After the treadmill he wonders over the to the machines. He runs the gamut and hits his legs, arms, chest, shoulders and back. By the end of the workout he is exhausted and his watch tells him that he has been there for over two hours. This is dedication, he thinks. This is focus! Tomorrow I’ll return and do it all over again.
But that never happens. In the morning he can hardly get out of bed. He is late to work and so that early 5am workout never happens. No problem, he thinks. I worked out so hard yesterday I’ll take today off. I’m making such a great start! It’s two days before he returns to the gym as work had conspired to exhaust his energy and despite the rest his legs are still very sore. He managed to not eat any junk food for the interim but someone had a birthday at work and so he convinced himself that a couple slices of the Red Velvet cake would not effect him too much.
Finally he returns to the gym. There are still many people but some have already stopped coming. He feels ahead of the pack and though the scale in the men’s rooms told him he had actually gained a pound since his first workout he pushes the rising number out of his head and finds his treadmill. This time he runs for only 15 min since he saw a fitness influencer on YouTube talk about how overrated treadmill cardio is for burning fat. After the run its back to the machines. He is careful with his legs this time and ends up cutting his workout from 2 hours to 1.
Tomorrow is Friday and he feels fantastic. He is far less sore after his second workout and the guilt he usually feels after a long sedentary and carb filled week is nonexistent. It’s only been two workouts but already his mood is soaring. It is this euphoria that allows him to agree to his friends idea of a beer that night. 1 beer turns into 2 beers and then into 3 etc…
In the morning he is hungover. But it’s Saturday! He is supposed to be hungover. He pushes the idea of a weekend workout out of his head and so begins the final death of his New Years resolution. The young man never goes back to the gym and is only reminded of his failed resolution by the auto bill for the gym membership on his bank statement.
What happened here and why did the young man stop going to the gym? I would argue he was doomed from the beginning. He had focus and intensity but they were misplaced. His focus was too general, and the intensity he placed in these two workouts ended up undermining his future efforts. Had he made a real goal (not some general “Imma just run and lift and see what happens”), planned his workouts, and scheduled his night out instead of allowing his mood to decide when to drink beer, he may have managed to turn his resolution into a real life long habit. What he needed was to focus on one specific goal, and then all the intensity such a goal can allow.

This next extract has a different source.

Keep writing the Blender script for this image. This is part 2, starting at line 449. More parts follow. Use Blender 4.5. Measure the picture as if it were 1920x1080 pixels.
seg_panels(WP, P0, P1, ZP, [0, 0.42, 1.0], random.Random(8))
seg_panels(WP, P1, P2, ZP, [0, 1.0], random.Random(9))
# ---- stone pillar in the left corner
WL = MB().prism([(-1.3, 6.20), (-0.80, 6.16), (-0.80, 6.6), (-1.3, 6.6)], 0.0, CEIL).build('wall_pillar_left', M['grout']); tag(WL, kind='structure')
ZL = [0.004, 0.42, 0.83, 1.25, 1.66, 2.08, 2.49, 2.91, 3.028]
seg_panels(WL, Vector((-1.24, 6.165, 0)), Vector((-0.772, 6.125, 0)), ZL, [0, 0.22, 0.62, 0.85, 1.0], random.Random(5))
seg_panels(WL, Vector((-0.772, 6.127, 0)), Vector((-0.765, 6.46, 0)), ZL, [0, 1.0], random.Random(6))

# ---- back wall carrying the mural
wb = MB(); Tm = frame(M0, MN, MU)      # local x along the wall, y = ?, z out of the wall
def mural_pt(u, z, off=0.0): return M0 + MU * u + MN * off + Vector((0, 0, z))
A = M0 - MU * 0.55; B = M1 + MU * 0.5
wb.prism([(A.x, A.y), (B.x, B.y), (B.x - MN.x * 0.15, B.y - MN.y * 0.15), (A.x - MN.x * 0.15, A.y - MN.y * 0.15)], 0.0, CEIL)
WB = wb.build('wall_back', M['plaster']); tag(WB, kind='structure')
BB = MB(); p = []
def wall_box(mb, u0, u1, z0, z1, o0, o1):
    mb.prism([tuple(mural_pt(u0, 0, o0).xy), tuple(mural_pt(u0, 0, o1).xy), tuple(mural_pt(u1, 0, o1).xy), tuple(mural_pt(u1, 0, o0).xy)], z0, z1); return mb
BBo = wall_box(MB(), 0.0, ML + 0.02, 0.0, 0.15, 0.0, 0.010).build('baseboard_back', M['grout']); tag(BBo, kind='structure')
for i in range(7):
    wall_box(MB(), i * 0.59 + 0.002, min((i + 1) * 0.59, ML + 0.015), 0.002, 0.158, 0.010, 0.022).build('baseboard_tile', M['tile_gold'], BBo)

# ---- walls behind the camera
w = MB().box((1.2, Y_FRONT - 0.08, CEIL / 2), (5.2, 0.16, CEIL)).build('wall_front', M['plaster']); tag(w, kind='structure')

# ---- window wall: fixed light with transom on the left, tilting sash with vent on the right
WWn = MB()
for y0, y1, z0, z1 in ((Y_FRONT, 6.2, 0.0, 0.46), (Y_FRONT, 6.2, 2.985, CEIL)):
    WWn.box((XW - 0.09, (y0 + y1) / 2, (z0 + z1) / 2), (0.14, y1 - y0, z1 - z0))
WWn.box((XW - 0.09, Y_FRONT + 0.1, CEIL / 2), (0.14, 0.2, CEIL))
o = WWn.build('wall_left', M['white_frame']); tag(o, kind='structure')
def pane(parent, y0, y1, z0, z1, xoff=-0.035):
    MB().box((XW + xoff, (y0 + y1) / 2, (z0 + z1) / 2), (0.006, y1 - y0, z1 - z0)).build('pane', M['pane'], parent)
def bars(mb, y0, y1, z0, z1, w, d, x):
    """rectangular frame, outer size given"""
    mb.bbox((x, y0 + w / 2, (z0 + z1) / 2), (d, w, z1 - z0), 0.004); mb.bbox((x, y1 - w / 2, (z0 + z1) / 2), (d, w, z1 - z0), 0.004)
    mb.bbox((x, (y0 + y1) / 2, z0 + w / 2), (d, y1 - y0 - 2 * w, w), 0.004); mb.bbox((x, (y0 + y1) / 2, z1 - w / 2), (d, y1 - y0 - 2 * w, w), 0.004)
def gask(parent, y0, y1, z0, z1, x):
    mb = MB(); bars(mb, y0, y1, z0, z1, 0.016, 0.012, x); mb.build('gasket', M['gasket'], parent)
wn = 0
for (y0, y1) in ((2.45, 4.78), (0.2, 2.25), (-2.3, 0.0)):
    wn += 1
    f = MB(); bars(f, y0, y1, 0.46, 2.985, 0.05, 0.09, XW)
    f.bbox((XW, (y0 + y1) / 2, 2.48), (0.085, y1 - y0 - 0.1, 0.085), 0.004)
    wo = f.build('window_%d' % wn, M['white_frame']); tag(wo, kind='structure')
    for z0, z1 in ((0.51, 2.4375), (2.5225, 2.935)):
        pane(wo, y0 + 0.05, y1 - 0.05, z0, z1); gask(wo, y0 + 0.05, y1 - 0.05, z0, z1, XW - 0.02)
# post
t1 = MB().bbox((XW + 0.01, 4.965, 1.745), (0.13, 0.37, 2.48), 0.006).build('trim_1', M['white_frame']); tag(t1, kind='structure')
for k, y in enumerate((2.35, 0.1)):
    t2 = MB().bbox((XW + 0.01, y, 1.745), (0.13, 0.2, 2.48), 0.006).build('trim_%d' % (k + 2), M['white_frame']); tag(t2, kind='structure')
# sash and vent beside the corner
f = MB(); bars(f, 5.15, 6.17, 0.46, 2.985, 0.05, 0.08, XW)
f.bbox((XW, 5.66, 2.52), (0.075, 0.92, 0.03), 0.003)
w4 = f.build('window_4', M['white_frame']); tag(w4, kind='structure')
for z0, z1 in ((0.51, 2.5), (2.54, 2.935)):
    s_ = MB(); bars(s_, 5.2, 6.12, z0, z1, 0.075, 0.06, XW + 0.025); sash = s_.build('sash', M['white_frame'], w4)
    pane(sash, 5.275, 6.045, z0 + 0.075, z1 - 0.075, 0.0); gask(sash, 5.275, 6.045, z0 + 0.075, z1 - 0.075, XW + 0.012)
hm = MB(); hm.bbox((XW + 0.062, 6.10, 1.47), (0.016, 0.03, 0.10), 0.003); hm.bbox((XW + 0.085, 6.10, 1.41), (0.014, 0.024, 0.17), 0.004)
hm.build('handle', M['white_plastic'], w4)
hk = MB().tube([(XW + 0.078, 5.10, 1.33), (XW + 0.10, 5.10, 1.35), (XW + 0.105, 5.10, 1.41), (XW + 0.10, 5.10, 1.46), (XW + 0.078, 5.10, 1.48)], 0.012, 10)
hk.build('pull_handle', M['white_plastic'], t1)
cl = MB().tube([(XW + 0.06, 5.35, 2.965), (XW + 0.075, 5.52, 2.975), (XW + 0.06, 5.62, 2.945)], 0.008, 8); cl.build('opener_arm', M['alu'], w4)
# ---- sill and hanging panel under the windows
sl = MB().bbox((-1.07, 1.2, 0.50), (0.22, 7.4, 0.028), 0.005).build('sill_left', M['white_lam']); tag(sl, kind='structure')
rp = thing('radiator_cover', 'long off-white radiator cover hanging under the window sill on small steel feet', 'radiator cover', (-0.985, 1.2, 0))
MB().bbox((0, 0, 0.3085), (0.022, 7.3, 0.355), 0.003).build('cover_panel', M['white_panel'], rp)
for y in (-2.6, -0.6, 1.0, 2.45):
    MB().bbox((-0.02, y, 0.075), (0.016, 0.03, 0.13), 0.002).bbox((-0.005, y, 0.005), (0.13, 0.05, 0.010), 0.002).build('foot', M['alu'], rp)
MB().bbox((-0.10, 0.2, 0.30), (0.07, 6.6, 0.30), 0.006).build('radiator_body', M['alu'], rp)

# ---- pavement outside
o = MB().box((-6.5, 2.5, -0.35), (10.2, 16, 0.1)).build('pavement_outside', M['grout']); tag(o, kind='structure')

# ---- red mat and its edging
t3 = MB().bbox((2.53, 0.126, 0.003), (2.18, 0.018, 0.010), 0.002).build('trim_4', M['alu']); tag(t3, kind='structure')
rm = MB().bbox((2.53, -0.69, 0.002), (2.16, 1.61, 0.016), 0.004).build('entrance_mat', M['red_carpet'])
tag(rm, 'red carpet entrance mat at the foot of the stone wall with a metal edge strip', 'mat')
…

My advice to anyone reading this is to start SLOW. Want to lose weight? Walk. Eat a low carb diet. Go see your doctor and talk with him about what is appropriate for your body to handle. Do not shoot yourself in the foot with an unattainable fitness goal. The idea is fitness that is sustainable is best. Sustainable for not only your body but for your lifestyle. The first day I lifted weights in a gym I fell I love. For others its cardio, or dance, or rock climbing or marital arts. I wold recommend finding that activity that brings you the most joy. When you have found something that makes you truly energized to pursue it then you are very close to making that New Years resolution into a life long pursuit which serves you.